Let’s fill our minds with God’s works and words, and let’s think deeply about them. May God help us to do the hard work of meditation, and may God give us understanding in all our meditation. Let’s meditate before we google.
There is an often neglected discipline in the Christian life: Meditation. Meditation should be the duty of every serious Christian man and woman. “…but his delight is in the law of the LORD, and on his law he meditates day and night” (Psalm 1:2). “Oh how I love your law! It is my meditation all the day” (Psalm 119:97). I mean Christian meditation, not the weird eastern mysticism of the empty-minded meditation. Christian meditation is exactly the opposite.
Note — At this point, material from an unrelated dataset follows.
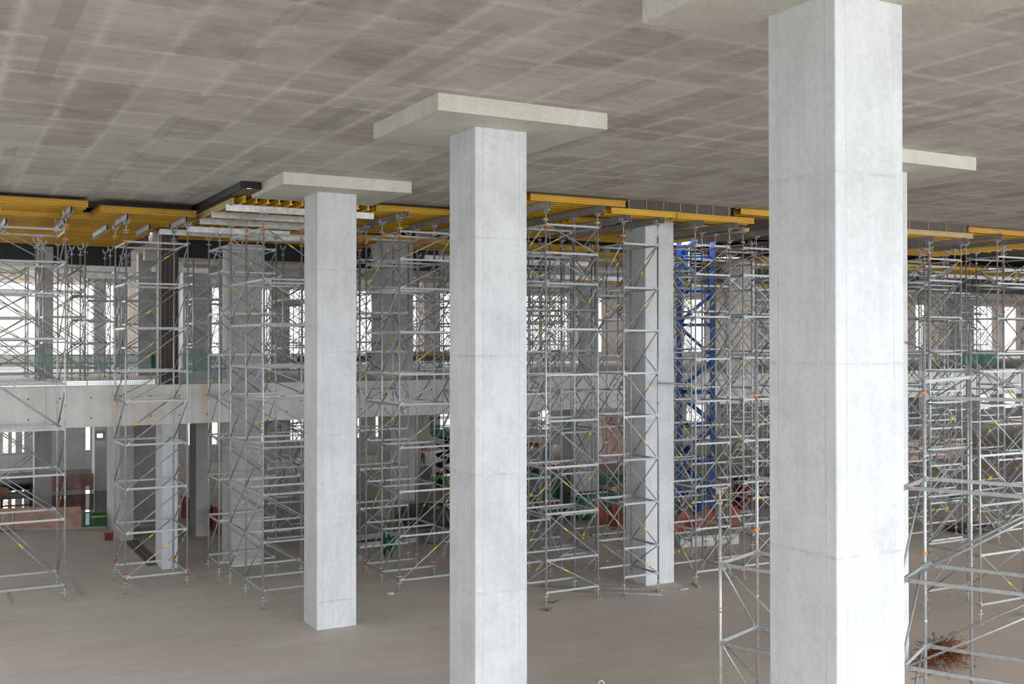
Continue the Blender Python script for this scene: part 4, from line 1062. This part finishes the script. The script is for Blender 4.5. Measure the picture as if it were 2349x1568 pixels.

The goal of Christian meditation is to fill the mind, not empty it, and to think deeply on God and His truth. When we meditate, we walk more carefully (Josh 1:8), we gain understanding (Psalm 49:3), and our soul prospers and is established (Psalm 1:3). I want to focus on some reasons we don’t meditate.
Laziness
Why don’t we meditate when the Bible clearly promotes this practice? Partially, we don’t meditate because we are lazy. Meditation can be hard. In order to meditate, you have to push pause on all of the distractions. You have to step away from your phone, your calendar, your friends. Meditation takes concentration, and sometimes we can be unwilling to do the hard work of actually putting our minds to the task. We wonder why our souls are dry, but when we really think about it, we have not been diligent to put in the effort to really fill our minds with God’s word. We should take this proverb to heart: “The sluggard buries his hand in the dish and will not even bring it back to his mouth” (Prov 19:24). Don’t expect to get filled if you’re unwilling to bring the Scriptures to your mind.